-- Start --

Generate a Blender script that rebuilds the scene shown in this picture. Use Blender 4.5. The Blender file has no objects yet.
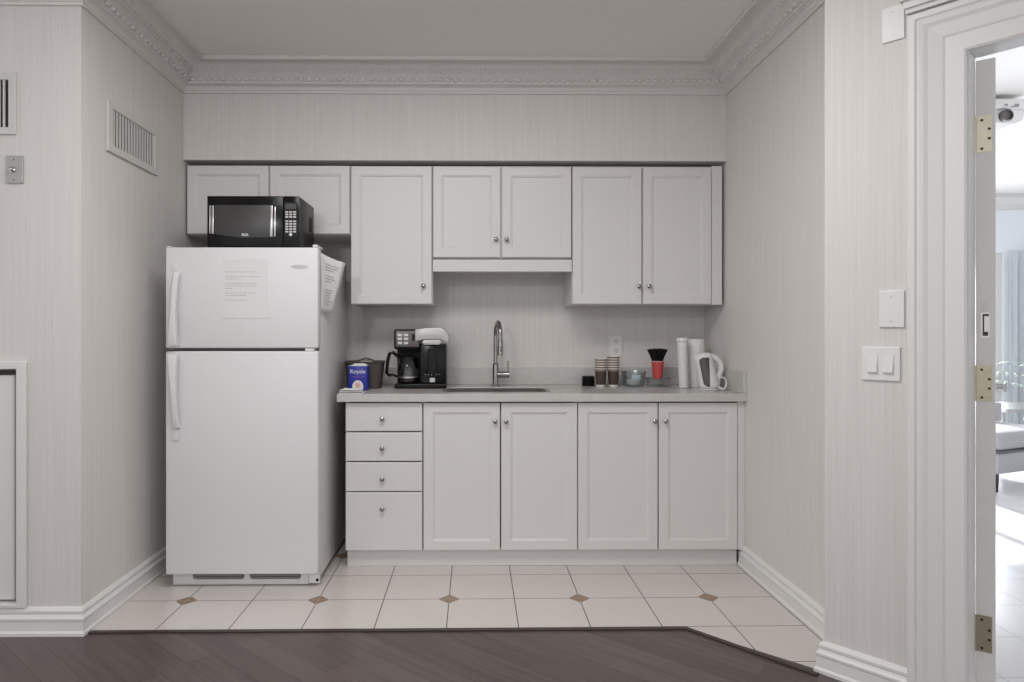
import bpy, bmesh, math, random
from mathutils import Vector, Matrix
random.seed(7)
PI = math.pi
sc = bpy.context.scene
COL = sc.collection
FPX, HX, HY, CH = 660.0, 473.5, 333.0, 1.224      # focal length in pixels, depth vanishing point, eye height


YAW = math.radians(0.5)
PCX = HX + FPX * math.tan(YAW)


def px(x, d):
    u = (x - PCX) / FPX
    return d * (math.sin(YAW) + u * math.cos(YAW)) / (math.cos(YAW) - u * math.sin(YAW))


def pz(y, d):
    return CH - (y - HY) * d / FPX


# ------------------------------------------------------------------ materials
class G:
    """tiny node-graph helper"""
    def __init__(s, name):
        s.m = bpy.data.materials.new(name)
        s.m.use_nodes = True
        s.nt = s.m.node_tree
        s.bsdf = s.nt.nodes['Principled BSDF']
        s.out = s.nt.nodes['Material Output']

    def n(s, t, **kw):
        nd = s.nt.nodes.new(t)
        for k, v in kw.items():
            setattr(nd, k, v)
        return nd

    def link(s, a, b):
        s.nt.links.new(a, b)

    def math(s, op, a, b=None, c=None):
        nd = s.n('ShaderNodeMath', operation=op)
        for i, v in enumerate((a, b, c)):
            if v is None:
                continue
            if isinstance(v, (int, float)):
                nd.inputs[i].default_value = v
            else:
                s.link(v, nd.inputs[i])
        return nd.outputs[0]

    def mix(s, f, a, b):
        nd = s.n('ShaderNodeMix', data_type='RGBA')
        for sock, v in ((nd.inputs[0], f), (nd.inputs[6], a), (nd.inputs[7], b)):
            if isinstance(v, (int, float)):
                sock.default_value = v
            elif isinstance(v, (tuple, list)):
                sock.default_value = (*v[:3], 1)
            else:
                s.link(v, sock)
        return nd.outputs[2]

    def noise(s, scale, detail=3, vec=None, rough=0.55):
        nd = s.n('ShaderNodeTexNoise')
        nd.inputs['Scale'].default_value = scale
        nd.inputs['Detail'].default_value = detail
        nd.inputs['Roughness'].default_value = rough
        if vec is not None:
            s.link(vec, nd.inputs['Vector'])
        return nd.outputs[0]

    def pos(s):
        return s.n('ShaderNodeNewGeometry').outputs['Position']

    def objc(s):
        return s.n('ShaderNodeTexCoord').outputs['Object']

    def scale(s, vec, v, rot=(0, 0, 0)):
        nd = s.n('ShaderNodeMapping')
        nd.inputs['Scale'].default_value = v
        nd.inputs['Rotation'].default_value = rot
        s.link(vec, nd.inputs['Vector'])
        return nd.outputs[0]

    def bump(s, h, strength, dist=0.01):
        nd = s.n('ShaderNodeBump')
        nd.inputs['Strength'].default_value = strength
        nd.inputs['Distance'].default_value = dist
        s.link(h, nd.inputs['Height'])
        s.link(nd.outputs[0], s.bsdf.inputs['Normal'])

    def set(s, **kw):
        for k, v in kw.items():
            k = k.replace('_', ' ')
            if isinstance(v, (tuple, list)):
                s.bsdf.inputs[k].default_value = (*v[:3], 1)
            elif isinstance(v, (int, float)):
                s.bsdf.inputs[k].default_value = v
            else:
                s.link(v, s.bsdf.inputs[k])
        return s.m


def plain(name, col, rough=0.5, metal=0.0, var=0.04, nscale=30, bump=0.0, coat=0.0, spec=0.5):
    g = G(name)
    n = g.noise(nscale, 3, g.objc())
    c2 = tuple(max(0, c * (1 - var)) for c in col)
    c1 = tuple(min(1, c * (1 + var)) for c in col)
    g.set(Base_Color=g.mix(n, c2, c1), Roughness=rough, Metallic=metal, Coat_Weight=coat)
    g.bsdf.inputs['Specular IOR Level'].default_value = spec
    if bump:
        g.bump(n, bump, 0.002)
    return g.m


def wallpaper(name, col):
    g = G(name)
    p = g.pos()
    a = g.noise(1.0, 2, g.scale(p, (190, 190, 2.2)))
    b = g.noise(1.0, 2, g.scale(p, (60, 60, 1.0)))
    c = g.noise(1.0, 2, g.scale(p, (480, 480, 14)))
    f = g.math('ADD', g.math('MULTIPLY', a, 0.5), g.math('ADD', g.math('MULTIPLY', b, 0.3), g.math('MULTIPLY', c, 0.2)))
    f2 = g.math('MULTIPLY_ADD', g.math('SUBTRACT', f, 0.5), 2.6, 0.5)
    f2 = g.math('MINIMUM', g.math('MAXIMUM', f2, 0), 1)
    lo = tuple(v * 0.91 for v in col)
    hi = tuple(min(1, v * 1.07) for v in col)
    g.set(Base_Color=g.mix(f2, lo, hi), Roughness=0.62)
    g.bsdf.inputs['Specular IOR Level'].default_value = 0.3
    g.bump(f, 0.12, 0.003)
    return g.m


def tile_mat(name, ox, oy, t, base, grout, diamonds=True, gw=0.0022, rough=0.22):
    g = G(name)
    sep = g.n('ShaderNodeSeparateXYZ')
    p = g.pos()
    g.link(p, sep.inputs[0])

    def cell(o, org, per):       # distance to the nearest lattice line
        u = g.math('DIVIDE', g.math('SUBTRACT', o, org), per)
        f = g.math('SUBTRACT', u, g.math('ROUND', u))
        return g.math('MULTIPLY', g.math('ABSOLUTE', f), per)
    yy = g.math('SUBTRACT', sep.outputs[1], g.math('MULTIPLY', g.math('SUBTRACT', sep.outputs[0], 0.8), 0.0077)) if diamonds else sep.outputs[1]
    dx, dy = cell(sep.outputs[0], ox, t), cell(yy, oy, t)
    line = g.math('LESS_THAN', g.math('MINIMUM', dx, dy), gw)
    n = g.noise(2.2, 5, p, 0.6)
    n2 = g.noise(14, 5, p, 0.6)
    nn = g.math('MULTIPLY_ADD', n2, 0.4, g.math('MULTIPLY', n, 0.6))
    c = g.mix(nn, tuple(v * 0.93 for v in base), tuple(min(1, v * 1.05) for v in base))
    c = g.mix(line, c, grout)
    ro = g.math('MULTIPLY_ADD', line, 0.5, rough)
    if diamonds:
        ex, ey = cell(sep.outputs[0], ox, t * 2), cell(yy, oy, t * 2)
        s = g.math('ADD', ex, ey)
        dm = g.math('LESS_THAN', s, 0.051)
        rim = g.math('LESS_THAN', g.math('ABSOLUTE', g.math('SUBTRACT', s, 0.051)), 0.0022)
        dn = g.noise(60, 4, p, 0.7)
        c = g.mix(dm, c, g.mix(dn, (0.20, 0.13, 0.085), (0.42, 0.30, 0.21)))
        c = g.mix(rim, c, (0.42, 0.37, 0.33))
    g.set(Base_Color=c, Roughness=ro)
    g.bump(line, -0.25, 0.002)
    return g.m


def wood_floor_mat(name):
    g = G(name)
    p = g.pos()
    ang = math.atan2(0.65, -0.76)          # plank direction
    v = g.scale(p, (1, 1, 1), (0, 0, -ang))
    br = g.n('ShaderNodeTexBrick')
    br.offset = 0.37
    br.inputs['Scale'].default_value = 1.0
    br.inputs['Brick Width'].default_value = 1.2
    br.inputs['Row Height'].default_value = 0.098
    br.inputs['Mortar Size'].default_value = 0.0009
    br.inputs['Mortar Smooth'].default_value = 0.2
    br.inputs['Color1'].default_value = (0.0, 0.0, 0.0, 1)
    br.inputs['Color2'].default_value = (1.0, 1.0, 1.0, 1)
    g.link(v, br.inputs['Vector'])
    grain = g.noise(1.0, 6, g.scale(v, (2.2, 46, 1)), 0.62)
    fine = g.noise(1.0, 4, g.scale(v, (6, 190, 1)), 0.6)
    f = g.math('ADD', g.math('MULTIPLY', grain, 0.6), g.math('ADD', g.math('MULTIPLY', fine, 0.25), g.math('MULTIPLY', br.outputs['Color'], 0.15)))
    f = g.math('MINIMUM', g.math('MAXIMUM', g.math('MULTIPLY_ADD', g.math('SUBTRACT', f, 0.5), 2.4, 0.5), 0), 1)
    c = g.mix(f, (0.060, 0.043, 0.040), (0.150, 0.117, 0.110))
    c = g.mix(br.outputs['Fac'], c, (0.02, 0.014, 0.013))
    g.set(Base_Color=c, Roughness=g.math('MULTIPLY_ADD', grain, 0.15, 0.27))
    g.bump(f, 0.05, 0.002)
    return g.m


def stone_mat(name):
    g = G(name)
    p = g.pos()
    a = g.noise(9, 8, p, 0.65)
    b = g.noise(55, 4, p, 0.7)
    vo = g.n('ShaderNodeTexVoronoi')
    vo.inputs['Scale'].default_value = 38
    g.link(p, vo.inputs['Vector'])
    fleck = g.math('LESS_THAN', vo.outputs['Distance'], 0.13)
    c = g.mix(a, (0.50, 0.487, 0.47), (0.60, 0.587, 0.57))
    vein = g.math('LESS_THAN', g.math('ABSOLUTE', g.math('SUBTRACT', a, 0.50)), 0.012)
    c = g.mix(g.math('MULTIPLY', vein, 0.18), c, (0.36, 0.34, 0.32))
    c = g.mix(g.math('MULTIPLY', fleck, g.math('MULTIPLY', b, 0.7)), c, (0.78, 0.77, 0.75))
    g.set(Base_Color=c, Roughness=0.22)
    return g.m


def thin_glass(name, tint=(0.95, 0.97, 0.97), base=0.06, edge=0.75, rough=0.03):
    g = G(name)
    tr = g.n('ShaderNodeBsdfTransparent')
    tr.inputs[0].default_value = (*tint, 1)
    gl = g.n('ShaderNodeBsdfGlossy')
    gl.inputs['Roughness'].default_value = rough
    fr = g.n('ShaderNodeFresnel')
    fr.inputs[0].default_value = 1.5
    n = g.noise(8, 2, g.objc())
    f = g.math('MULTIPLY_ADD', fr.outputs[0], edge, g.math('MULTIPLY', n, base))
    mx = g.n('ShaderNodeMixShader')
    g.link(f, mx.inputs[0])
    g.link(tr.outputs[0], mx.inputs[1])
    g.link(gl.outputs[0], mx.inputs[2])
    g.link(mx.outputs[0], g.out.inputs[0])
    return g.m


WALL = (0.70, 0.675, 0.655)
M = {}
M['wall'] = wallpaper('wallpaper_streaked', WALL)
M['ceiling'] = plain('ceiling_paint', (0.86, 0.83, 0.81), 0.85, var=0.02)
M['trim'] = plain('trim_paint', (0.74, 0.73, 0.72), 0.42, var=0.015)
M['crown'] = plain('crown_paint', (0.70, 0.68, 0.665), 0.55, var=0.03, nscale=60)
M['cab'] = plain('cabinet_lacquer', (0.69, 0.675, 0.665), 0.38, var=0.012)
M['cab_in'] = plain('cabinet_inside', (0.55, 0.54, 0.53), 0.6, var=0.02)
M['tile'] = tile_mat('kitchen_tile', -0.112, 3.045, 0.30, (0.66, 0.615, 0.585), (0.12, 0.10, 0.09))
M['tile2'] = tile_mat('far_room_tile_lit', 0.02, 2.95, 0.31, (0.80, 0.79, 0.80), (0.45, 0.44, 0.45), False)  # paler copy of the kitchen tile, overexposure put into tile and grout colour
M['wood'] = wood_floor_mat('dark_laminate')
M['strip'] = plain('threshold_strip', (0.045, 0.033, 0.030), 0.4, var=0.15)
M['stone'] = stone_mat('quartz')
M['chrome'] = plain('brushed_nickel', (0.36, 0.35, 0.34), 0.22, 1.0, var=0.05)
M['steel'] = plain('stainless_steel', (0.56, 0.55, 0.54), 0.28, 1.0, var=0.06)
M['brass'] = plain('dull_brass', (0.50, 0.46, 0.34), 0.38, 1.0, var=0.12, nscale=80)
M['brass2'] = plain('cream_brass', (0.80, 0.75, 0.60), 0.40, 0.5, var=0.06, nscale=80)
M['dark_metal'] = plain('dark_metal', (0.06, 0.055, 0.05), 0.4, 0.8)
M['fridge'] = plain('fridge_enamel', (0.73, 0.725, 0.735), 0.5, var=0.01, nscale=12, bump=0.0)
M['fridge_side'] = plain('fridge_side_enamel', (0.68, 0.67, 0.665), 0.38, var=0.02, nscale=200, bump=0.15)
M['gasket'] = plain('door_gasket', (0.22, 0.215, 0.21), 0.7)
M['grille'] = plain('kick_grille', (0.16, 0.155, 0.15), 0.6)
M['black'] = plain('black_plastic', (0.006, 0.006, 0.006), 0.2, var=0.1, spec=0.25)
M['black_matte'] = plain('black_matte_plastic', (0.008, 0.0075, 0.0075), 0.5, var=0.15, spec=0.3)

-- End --

Task description: Print from the line containing "var=0.01, nscale=12, bump=0.0)" to the last line above, exactly as written.

Answer to the exercise:
M['fridge'] = plain('fridge_enamel', (0.73, 0.725, 0.735), 0.5, var=0.01, nscale=12, bump=0.0)
M['fridge_side'] = plain('fridge_side_enamel', (0.68, 0.67, 0.665), 0.38, var=0.02, nscale=200, bump=0.15)
M['gasket'] = plain('door_gasket', (0.22, 0.215, 0.21), 0.7)
M['grille'] = plain('kick_grille', (0.16, 0.155, 0.15), 0.6)
M['black'] = plain('black_plastic', (0.006, 0.006, 0.006), 0.2, var=0.1, spec=0.25)
M['black_matte'] = plain('black_matte_plastic', (0.008, 0.0075, 0.0075), 0.5, var=0.15, spec=0.3)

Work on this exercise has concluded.